Sociologist and novelist Christine Détrez, a professor at the École Normale Supérieure de Lyon, said in a phone interview that Ernaux’s work serves to “de-particularize” women’s experiences. “You’re scared to recognize yourself, because then you’ll have to draw your own conclusions, but you do,” she said, adding that Ernaux’s impact on the lives of women in France could be compared to de Beauvoir’s on previous generations. “It helps, because it means what you’re experiencing is the result of a shared condition,” Détrez added.

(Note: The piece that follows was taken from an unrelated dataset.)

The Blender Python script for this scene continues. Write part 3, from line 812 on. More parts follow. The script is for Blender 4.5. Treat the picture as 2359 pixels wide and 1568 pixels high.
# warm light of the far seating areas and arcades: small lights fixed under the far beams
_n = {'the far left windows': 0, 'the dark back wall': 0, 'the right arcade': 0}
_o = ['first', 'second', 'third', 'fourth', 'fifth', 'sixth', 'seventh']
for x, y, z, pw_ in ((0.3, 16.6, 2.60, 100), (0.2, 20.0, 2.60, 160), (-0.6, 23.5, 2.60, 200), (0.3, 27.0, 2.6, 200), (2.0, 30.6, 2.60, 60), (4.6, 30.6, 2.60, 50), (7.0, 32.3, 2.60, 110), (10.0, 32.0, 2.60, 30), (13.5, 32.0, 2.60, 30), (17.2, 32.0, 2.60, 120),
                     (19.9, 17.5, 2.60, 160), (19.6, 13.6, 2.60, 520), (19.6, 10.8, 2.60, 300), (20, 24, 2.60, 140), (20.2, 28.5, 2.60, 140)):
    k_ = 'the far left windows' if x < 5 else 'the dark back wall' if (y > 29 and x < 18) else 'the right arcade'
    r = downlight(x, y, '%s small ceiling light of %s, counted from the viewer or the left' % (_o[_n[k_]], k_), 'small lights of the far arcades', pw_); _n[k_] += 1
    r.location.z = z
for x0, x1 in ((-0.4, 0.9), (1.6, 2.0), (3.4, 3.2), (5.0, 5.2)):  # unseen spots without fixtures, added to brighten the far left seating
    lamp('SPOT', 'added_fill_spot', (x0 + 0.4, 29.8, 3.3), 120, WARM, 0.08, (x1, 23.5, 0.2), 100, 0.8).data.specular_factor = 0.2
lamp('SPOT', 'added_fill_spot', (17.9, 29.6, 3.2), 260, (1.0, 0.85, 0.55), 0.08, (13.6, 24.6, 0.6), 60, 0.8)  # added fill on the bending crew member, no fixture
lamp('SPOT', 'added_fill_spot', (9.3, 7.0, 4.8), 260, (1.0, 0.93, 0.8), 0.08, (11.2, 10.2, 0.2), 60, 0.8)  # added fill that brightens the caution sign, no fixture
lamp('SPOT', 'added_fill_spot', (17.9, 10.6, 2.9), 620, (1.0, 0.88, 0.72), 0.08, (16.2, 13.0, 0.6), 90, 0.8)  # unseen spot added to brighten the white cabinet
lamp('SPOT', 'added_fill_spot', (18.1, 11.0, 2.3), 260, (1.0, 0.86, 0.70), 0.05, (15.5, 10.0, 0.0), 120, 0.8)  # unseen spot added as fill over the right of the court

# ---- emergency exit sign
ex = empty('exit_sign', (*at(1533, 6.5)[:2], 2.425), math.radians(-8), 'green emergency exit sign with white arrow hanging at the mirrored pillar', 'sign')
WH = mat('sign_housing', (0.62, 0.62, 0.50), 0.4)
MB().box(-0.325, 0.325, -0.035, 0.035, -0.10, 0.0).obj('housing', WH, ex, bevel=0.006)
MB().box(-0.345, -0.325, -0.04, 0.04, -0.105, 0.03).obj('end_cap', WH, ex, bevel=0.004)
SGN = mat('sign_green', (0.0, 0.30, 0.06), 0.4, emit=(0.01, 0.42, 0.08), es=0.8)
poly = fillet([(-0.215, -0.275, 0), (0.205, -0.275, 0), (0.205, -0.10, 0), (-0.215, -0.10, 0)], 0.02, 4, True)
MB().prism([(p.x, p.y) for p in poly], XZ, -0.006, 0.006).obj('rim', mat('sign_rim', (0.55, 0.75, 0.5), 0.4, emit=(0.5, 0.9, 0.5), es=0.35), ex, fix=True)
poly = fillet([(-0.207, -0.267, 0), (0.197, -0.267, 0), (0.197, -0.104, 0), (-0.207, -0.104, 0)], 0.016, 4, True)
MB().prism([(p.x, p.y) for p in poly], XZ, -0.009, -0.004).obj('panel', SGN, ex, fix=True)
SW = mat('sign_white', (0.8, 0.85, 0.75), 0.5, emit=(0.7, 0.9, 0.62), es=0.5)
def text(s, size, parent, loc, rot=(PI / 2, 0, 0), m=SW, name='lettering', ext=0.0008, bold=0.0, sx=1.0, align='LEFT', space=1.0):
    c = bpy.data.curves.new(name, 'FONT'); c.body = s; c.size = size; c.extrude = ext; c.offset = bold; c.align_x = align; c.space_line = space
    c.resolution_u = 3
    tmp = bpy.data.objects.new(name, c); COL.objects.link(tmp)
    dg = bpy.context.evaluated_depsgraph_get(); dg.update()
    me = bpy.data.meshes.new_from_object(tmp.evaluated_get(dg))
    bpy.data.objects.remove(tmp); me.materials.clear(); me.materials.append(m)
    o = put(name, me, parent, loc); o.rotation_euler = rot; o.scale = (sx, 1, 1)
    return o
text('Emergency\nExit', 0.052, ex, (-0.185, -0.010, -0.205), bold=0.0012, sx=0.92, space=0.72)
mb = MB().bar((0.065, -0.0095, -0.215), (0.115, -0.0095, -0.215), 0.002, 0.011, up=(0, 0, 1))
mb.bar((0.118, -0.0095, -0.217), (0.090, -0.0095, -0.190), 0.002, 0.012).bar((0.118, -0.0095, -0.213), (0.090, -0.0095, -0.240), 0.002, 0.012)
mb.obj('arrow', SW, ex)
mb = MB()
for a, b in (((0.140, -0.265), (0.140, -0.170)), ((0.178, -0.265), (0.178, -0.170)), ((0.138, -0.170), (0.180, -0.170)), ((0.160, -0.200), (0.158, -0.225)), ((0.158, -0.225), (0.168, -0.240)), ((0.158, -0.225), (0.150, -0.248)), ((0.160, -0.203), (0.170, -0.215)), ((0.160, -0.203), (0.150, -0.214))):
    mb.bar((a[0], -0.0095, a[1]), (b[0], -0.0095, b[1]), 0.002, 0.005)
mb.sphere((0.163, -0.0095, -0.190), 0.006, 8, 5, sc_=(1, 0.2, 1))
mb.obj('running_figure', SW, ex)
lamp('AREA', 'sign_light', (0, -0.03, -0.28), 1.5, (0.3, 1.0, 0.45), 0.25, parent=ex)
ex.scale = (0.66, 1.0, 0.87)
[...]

This much was obvious from the audience’s reactions during a public reading of “A Girl’s Story” at the venerable Comédie-Française theater in Paris, in early March. As actress Dominique Blanc spoke, murmurs of recognition and giggles greeted details that recreated a long-lost era: the novelty of disposable sanitary pads, a popular cookie from the time. For women of Ernaux’s generation, they were Proustian madeleines.

Ernaux was in the audience that day, but she usually prefers to stay away from Paris’ literary scene. Instead, she has been increasingly outspoken, in interviews and essays, about social and political issues. She has thrown her weight behind #MeToo, which has struggled to gain momentum in the French arts world, as well as the popular Yellow Vest protests that rocked the country last year. “I come from a line of people who could have been Yellow Vests,” Ernaux said.

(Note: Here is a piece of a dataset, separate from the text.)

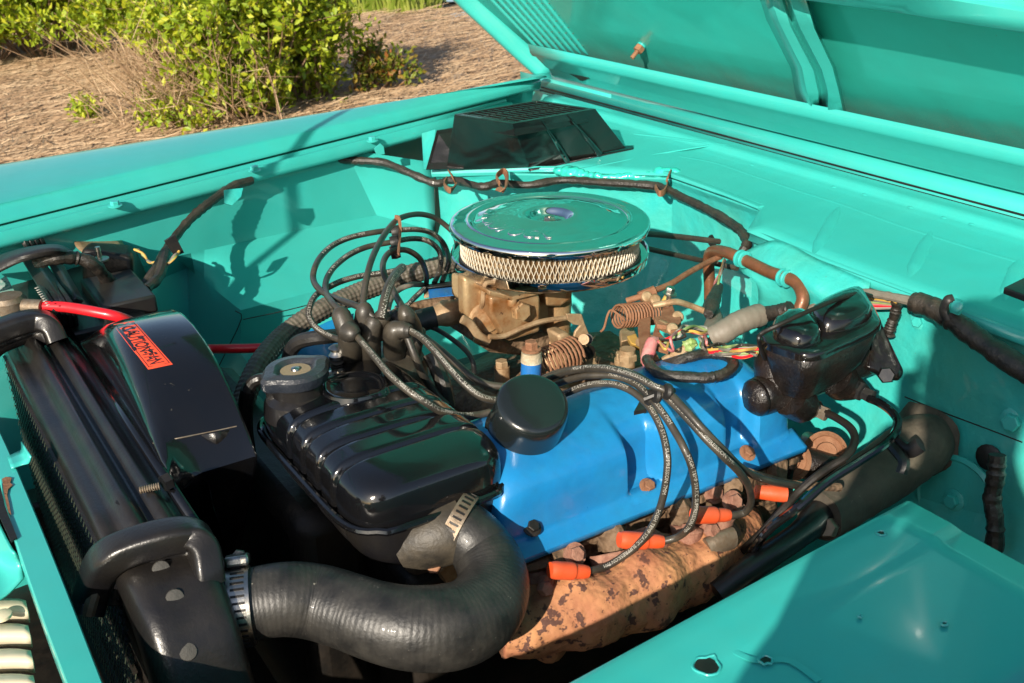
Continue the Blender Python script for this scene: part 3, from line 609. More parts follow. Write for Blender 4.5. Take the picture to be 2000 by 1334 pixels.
g = G().plate([U(0, 548, z=1.03), U(12, 540, z=1.03), U(34, 580, z=1.03), U(0, 590, z=1.03)], .002); g2 = obj('paper_label', g, mat('label_paper', (.55, .58, .55), .7, var=(50, (.08, .35, .28), .9), spots=(90, (.1, .3, .25), .56)), bat)
g = G()
for k in range(4): g.tube([p + np.array([.010 * k, .004 * k, 0]) for p in PZ([(14, 520, 1.0), (8, 480, 1.06), (14, 458, 1.09), (34, 456, 1.10), (52, 480, 1.08), (66, 512, 1.03)])], .0065, 6, 6)
obj('carry_strap', g, m_plas, bat)
g = G()
for k in range(4): g.tube([p + np.array([.009 * k, .0, 0]) for p in PZ([(80, 560, 1.05), (100, 590, 1.06), (112, 615, 1.04), (118, 642, 1.0)])], .0055, 6, 6)
obj('carry_strap', g, m_plas, bat)
bt = thing('battery_tray', (.36, 1.98, .8), 'dark battery hold-down tray edge behind the shroud top', 'battery tray')
g = G().grid([PZ([(128, 632, .99), (200, 612, .99), (262, 604, .985)]), PZ([(130, 655, .96), (205, 640, .95), (268, 625, .95)])], 2); obj('tray_edge', g, m_dark, bt, solid=.004)
g = G().plate(PZ([(125, 632, 1.0), (152, 624, 1.0), (153, 645, .98), (127, 654, .98)]), .004); obj('hold_down_lug', g, m_dsteel, bt); g = G().plate(PZ([(188, 622, 1.0), (200, 618, 1.0), (202, 640, .98), (190, 642, .98)]), .004); obj('hold_down_lug', g, m_dsteel, bt)
g = G().tube(PZ([(60, 604, 1.05), (90, 600, 1.055)]), .012, 12, 0); 
tm = thing('battery_terminal', U(30, 600, z=1.05), 'dull lead terminal clamp at the left end of the red cable', 'battery terminal')
g = G().tube(PZ([(48, 598, 1.055), (84, 600, 1.055)]), .0135, 14, 3); obj('ferrule', g, m_dsteel, tm)
g = G().lathe([(.030, 0), (.032, .02), (.026, .028), (0, .03)], U(20, 606, z=1.03), (0, 0, 1), 20); obj('clamp', g, m_dsteel, tm)
tag(obj('red_battery_cable', G().tube(PZ([(84, 598, 1.055), (130, 600, 1.055), (190, 610, 1.05), (240, 622, 1.035), (300, 650, .98), (360, 676, .90), (400, 681, .86), (450, 681, .86), (500, 680, .86), (540, 676, .86)]), .0095, 12, 8), m_red), 'red cable from the battery passing behind the shroud', 'cable')
# solenoid / regulator on the far wall
rl = thing('starter_relay', U(220, 480, y=2.30), 'rusty topped black relay on the far inner fender beside the battery', 'relay')
g = G().hexbox([U(a, b, y=c) for a, b, c in ((160, 560, 2.20), (270, 600, 2.15), (300, 560, 2.32), (180, 540, 2.34), (158, 484, 2.20), (258, 500, 2.15), (262, 478, 2.30), (170, 470, 2.34))]); obj('relay_body', g, m_dark, rl, bevel=.012, seg=3)
g = G().grid([[U(143, 465, y=2.34), U(190, 466, y=2.35), U(236, 468, y=2.34)], [U(148, 480, y=2.28), U(200, 486, y=2.26), U(252, 498, y=2.24)], [U(160, 492, y=2.23), U(210, 500, y=2.18), U(262, 520, y=2.18)]], 4); obj('rusty_cover', g, m_tan, rl, solid=.003)
g = G().cyl(U(196, 510, y=2.14), U(190, 482, y=2.14), .005); g.lathe([(.018, 0), (.018, .003), (.009, .004)], U(195, 508, y=2.14), (0, 0, 1), 16); obj('terminal_stud', g, m_steel, rl)
g = G().lathe([(.009, 0), (.009, .004), (0, .004)], U(150, 471, y=2.33), (0, -1, .3), 14); obj('mount_bolt', g, m_steel, rl)
def cable(name, label, cat, paths, r, m, group=None, n=10, sm=8, wob=0, flat=1, base=None):
    if len(paths) == 1 or not isinstance(r, (list, tuple)):
        g = G()
        for i, p in enumerate(paths): g.tube(p, r, n, sm, wob=wob, flat=flat, seed=i)
        return tag(obj(name, g, m), label, cat, group)
cable('wiring_loom', 'black taped loom arching over the far end of the battery', 'wiring loom', [PZ([(72, 512, 1.09), (105, 504, 1.10), (150, 504, 1.09), (185, 518, 1.07), (208, 545, 1.03), (240, 580, .98), (262, 625, .90)])], .0125, m_tape, wob=.12)
g = G().grid([PZ([(-60, 530, 1.06), (0, 500, 1.09), (60, 484, 1.11), (112, 480, 1.11), (143, 494, 1.08)]), PZ([(-60, 545, 1.07), (0, 514, 1.10), (60, 495, 1.12), (115, 488, 1.12), (146, 500, 1.08)]), PZ([(-60, 565, 1.06), (0, 530, 1.09), (60, 506, 1.11), (115, 496, 1.11), (143, 504, 1.08)])], 4)
tag(obj('rubber_strip', g, m_rub, solid=.006), 'black rubber sealing strip lying across the battery handle', 'rubber strip')
# harness from the flange down to the corner
cable('wiring_loom', 'black taped loom dropping from the far fender flange to the battery corner', 'wiring loom', [[U(492, 352, y=2.385), U(455, 364, y=2.37), U(415, 392, y=2.34), U(375, 425, y=2.31), U(345, 460, y=2.27), U(322, 495, y=2.20), U(302, 530, y=2.12), U(270, 575, y=2.08)], [U(322, 495, y=2.16), U(310, 540, y=2.08), U(285, 565, y=2.04)]], .0105, m_tape, wob=.12)
g = G().plate([U(320, 470, y=2.13), U(340, 457, y=2.13), U(358, 492, y=2.13), U(340, 500, y=2.13)], .006); tag(obj('loom_clip', g, m_rub), 'folded black rubber clip wrapped on the loom near the battery', 'clip')
for i, (c, m_) in enumerate((((318, 500), m_yel), ((322, 505), m_grn), ((326, 497), m_gry))):
    g = G().tube([U(312, 500 + i * 3, y=2.15), U(325, 515 + i * 2, y=2.12), U(340, 505 - i * 3, y=2.11), U(350, 490 + i * 2, y=2.12)], .0025, 6, 5)
    g.tube([U(262 + i * 4, 487, y=2.22), U(280, 496 + i * 3, y=2.2), U(290, 512 - i, y=2.18), U(305, 512 + i * 2, y=2.16)], .0025, 6, 5)
    tag(obj('thin_wire', g, m_), ['yellow', 'green', 'grey'][i] + ' thin wire bared where the loom meets the battery corner', 'wire')
# long harness over the firewall
yl_ = [U(628, 310, z=1.085), U(660, 313, z=1.075), U(700, 314, z=1.07), U(750, 318, z=1.065), U(800, 338, z=1.05), U(850, 358, z=1.03), U(885, 352, z=1.035), U(940, 365, z=1.035), U(975, 358, z=1.04), U(1030, 362, z=1.045), U(1100, 352, z=1.05), U(1170, 356, z=1.055), U(1240, 360, z=1.06), U(1290, 366, z=1.06), U(1330, 384, z=1.06), U(1380, 408, z=1.055), U(1425, 434, z=1.055), U(1450, 455, z=1.05), U(1458, 480, z=1.04), U(1440, 503, z=1.02)]
cable('wiring_loom', 'long brown-black taped loom running along the firewall rail behind the air cleaner', 'wiring loom', [yl_], [.009, .010, .012, .013, .011, .013, .012, .013, .015, .016, .016, .014] if False else .0098, m_tape, wob=.13, sm=7)
mcl = m_tape
for (pts, lab) in ((((873, 350), (868, 362), (880, 372), (890, 360), (884, 345), (878, 336)), 'brown strap clip on the firewall loom left of the air cleaner'), (((975, 358), (970, 345), (983, 334), (990, 345), (986, 370), (972, 368)), 'brown strap clip on the firewall loom directly above the air cleaner'), (((1280, 366), (1288, 378), (1300, 372), (1305, 352), (1309, 336), (1303, 350)), 'brown strap clip on the firewall loom right of the sealant bead')):
    g = G().tube([U(a, b, z=1.065 if i < 4 else 1.085) for i, (a, b) in enumerate(pts)], .008, 6, 5, flat=.3); tag(obj('loom_clip', g, m_rust), lab, 'clip')
# ------------------------------------------------------------------ expansion tank
tk = thing('expansion_tank', (.54, 1.27, .88), 'glossy black ribbed coolant expansion tank in the foreground', 'coolant tank')
TX0, TX1, TY0, TY1, TZ = .425, .655, 1.075, 1.465, .983
cx_, cy_, hw, hl = (TX0 + TX1) / 2, (TY0 + TY1) / 2, (TX1 - TX0) / 2, (TY1 - TY0) / 2
gro = [.215, .345, .475, .605]
def tankpt(s, a, H, up=1, grow=0):
    """s along y 0..1 (near..far), a 0..pi across"""
    e = 2 * s - 1; fr_ = max(0, 1 - abs(e) ** 7) ** (1 / 5.0)
    y = cy_ + hl * e; c, n_ = math.cos(a), math.sin(a)
    k = .42 if up > 0 else .55
    X = np.sign(c) * abs(c) ** k; Z = abs(n_) ** (k * 1.15)
    g_ = 0 if grow == .0075 else sum(math.exp(-((s - q) / .0115) ** 2) for q in gro) * .0125
    if s > .74: g_ += 0.0
    h = H * (1 - .0 * s)
    return np.array([cx_ + X * (hw * fr_ + grow - g_ * .8 * (1 if fr_ > .5 else 0)), y, TZ + up * (Z * max(0, h * (fr_ ** .9) - g_))])
ss = np.concatenate([[0, .003, .008, .015, .03, .05, .08, .11, .14], np.linspace(.16, .66, 76), np.linspace(.68, .90, 8), [.93, .96, .975, .985, .993, .998, 1]])
aa = [math.pi * (.5 - .5 * math.cos(math.pi * i / 44)) * .5 * 2 for i in range(45)]
g = G().grid([[tankpt(s, a, .066) for a in aa] for s in ss]); up_ = obj('upper_shell', g, m_black, tk, ang=60); btk = g.bvh()
g = G().grid([[tankpt(s, a, .085, -1, -.006) for a in aa] for s in ss[::1]]); obj('lower_shell', g, m_blackd, tk, ang=60)
ring = [tankpt(s, math.pi, .06, 1, .0075) for s in ss] + [tankpt(s, 0, .06, 1, .0075) for s in ss[::-1]]
ring = [np.array([p[0], p[1] + (.006 if p[1] > cy_ else -.006) * (abs(p[1] - cy_) > hl * .98), TZ]) for p in ring]
g = G(); rr_ = ring + [ring[0]]; g.tube(rr_, .0052, 8, 0, caps=False); obj('rolled_seam', g, m_black, tk)
# filler neck and pressure cap
pc = U(583, 770, z=1.045)
g = G().lathe([(.052, -.03), (.047, -.004), (.037, .004), (.036, .022), (.044, .026)], pc, (0, 0, 1), 36); obj('filler_neck', g, m_blackd, tk)
capg = G().lathe([(.045, 0), (.047, .004), (.047, .014), (.043, .019), (.030, .021), (.026, .019), (.022, .015), (.006, .015), (.005, .018), (0, .018)], pc + np.array([0, 0, .024]), (0, 0, 1), 64, lobes=2, lob=.24, ph=-.5)
cpo = tag(obj('pressure_cap', capg, mat('embossed_black_cap', (.012, .016, .024), .3, 0, .3, var=(30, (.03, .035, .045), .6), dust=((.3, .24, .15), .12), bump=(1, 110)), tk, ang=30), '', '')
del cpo['label'], cpo['category']
g = G().lathe([(.022, .0155), (.006, .0156)], pc + np.array([0, 0, .024]), (0, 0, 1), 32); obj('cap_centre', g, mat('dusty_cap_centre', (.26, .20, .12), .7, bump=(.4, 300)), cpo)
g = G().lathe([(.007, .0156), (.006, .0185), (0, .0195)], pc + np.array([0, 0, .024]), (0, 0, 1), 16); obj('cap_rivet', g, m_steel, cpo)
# round dimple with a lobed rim
dm = U(692, 752, z=1.052)
g = G().lathe([(.050, -.006), (.047, .003), (.042, .004), (.037, .0005), (.034, -.001), (.02, -.0005), (0, -.001)], dm - np.array([0, 0, .002]), (0, 0, 1), 40, lobes=2, lob=.16, ph=1.9); obj('pressed_dimple', g, m_black, tk, ang=60)
# spigot and overflow
g = G().tube(PZ([(800, 1060, .93), (850, 1045, .945), (900, 1030, .95)]), .043, 24, 4); obj('spigot', g, m_spig, tk)
g = G().tube([pc + np.array([-.035, .01, .005]), U(520, 742, z=1.05), U(497, 745, z=1.045), U(483, 765, z=1.03)], .009, 10, 5); obj('overflow_pipe', g, m_blackd, tk)
cable('overflow_hose', 'thin black overflow hose hanging from the filler neck of the tank', 'hose', [PZ([(486, 758, 1.035), (480, 790, 1.0), (480, 840, .95), (486, 890, .90), (484, 960, .84)])], .0115, m_rub)
g = G().grid([PZ([(590, 960, .97), (606, 1000, .93), (612, 1030, .9)]), PZ([(606, 975, .97), (622, 1020, .93), (622, 1050, .9)])], 2)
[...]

Her attention to the structures of social domination paved the way in France for writers like Édouard Louis, 27, who rose to prominence with “The End of Eddy,” a novel inspired by his own working-class upbringing. “For me, it was like an explosion,” Louis said of his first encounter with Ernaux’s work, in a telephone interview: “I felt represented.” He added that Ernaux had made him “realize how subversive autobiography can be.”

Still, when politics or personal trauma came up on the phone with Ernaux, there was no trace of outrage in her voice. She is forthright yet impressively measured; even in “A Girl’s Story,” disentangling the damage done to her in 1958 leads to a sense of peace.

Ernaux’s only fear, it seems, is to lose the ability to look inward and rewind the years, after watching her own mother’s memories fade away in the 1980s. “Frankly, I’d rather die now than lose everything I’ve seen and heard,” she said. “Memory, to me, is inexhaustible.”